McCain called for more transparency on the payments to brokers. He also called for changes to rules which he claimed force firms to take the "bait" of high-speed traders who dangle great prices in front of investors, and then rush ahead to buy it first and sell it higher.

Not all experts on Tuesday were enthused about eliminating maker-taker pricing, showing how it could be difficult to pursue changes to the model.

TD Ameritrade Senior Vice President Steven Quirk, whose firm was highlighted in the study, questioned the relevance of some of the data used, adding that TD Ameritrade monitors for best execution and discloses fees and rebates.

Joe Ratterman, the chief executive of NYSE rival, the BATS Global Markets exchange, said maker-taker pricing encourages liquidity makers to "post tighter bid-offer spreads" that benefit all investors and urged regulators to focus on enhancing disclosures to manage conflicts.

Robert Battalio, an author of the study, defended his research in a testy exchange with Senator Ron Johnson, with the Wisconsin Republican questioning the gravity of the problem.

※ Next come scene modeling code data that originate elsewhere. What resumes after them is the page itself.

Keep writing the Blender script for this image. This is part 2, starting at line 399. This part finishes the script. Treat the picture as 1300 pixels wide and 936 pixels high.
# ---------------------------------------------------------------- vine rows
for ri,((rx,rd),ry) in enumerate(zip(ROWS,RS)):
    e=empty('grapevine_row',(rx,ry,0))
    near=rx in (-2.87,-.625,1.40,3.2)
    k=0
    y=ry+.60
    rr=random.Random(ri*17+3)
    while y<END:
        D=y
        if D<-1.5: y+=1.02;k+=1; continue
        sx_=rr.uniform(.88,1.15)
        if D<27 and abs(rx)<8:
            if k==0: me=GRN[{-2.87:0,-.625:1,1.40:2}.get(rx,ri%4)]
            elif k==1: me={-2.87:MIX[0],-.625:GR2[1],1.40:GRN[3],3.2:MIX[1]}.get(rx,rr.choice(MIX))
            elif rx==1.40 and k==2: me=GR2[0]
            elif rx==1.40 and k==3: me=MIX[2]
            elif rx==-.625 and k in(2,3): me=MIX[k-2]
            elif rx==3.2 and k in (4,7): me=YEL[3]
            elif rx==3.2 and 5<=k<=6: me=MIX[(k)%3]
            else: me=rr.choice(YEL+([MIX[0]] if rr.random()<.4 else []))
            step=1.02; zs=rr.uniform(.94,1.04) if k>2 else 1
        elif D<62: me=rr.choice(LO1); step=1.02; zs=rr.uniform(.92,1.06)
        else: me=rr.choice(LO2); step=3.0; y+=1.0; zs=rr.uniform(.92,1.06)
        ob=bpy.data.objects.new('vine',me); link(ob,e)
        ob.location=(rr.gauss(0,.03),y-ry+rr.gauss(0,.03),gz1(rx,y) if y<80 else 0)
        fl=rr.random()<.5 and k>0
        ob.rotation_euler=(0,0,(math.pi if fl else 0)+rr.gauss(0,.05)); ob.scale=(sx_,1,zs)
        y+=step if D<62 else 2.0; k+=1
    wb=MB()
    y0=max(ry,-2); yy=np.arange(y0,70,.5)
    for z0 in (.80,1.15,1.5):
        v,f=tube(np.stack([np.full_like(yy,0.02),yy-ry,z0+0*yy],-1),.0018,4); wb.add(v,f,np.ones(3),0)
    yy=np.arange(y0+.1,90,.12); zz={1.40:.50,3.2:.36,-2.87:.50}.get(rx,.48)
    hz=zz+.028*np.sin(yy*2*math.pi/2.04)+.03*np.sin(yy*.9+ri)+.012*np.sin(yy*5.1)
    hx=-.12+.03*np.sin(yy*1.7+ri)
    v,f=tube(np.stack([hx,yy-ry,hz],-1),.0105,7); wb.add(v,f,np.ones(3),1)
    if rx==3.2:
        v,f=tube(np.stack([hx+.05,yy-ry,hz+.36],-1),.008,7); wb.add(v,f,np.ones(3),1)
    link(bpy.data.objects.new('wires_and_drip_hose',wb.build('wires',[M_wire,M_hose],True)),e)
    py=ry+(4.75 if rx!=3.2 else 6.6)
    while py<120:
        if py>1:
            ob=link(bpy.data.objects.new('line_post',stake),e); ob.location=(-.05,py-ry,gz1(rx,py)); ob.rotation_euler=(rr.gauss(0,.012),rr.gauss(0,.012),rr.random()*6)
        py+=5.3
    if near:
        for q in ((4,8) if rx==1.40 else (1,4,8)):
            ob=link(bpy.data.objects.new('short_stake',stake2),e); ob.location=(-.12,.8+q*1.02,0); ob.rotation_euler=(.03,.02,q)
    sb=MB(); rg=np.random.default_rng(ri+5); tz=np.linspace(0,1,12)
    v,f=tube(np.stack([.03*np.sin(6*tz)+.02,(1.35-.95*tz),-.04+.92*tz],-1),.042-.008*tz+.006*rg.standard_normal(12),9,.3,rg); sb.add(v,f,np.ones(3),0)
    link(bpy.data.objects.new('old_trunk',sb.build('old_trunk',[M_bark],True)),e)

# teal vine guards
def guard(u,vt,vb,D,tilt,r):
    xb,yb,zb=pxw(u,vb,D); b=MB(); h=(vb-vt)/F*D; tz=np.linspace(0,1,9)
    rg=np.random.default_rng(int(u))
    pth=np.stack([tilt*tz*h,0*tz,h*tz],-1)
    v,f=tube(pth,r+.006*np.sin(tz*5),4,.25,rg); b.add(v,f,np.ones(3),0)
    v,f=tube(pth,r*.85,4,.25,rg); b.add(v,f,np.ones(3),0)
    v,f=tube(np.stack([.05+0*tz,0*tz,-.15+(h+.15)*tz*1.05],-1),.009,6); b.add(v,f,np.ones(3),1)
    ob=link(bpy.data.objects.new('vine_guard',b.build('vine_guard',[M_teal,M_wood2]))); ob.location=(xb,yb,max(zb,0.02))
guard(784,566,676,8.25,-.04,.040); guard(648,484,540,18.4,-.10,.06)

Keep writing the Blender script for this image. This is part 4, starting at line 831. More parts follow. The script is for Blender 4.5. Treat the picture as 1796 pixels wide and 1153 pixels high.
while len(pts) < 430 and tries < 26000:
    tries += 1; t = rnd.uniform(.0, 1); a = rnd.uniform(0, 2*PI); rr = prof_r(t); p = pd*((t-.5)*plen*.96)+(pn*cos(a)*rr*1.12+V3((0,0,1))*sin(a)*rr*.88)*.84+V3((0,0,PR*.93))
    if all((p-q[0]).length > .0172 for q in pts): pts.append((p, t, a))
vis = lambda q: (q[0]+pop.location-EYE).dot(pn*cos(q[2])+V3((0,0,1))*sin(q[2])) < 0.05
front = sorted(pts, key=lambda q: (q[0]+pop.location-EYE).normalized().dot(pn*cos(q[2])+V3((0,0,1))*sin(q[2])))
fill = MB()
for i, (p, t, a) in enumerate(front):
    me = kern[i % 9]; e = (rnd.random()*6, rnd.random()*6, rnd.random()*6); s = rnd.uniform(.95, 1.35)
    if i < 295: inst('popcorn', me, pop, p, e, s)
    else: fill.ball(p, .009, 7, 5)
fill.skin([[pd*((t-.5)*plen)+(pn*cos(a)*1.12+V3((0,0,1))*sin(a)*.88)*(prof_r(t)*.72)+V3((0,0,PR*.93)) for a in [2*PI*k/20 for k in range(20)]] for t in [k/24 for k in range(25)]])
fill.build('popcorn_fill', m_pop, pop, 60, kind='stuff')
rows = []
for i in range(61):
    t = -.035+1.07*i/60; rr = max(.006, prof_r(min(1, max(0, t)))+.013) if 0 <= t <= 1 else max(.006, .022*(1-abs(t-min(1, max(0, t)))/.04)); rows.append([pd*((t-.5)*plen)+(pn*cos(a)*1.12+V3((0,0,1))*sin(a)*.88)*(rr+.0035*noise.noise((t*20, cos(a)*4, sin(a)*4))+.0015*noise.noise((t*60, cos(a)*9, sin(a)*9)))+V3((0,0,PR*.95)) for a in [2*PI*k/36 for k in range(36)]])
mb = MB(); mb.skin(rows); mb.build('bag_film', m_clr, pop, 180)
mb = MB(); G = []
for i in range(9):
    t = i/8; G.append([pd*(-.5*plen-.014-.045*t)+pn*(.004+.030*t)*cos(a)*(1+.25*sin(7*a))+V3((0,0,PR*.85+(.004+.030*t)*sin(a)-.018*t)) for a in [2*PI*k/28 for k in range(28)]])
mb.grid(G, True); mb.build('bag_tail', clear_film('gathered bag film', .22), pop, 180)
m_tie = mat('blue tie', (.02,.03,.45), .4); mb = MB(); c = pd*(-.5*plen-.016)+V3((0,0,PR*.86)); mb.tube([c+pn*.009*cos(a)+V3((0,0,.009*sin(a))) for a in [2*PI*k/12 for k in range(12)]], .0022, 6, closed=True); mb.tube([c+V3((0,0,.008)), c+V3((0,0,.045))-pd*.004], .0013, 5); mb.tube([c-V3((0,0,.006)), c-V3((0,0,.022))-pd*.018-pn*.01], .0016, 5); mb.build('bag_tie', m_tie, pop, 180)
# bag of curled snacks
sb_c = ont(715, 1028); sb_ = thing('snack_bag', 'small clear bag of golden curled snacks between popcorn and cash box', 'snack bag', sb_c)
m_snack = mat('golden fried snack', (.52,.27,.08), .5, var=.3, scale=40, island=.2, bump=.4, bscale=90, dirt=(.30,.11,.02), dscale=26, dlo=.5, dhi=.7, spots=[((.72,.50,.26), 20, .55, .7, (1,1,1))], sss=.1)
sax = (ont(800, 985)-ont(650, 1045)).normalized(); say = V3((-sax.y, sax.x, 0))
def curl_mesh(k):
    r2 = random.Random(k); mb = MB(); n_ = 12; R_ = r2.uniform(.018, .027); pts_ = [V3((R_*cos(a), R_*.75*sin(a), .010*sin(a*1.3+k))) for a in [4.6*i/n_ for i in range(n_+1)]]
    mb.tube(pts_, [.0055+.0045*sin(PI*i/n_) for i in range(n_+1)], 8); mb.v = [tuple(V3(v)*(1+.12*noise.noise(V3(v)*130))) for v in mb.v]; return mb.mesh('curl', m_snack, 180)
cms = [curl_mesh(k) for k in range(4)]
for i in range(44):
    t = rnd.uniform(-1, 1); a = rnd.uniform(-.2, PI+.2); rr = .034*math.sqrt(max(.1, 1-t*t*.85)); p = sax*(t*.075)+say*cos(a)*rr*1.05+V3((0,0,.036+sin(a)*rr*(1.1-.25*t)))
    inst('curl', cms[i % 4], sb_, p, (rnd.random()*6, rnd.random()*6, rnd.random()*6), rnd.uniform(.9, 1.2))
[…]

"If I am doing a $2,000 trade, you're concerned about a conflict of interest where I might have to pay an additional 40 cents? Is that what this is about?" asked Johnson.

"No, it's about the fact that you didn't get to trade," Battalio shot back. "Your assumption that you trade is wrong."

Brad Katsuyama, the star of the Lewis book and CEO of trading venue IEX Group, told senators he agrees with Battalio.

"Routing specifically with the goal of maximizing your rebate ... leads to adverse execution quality," he said.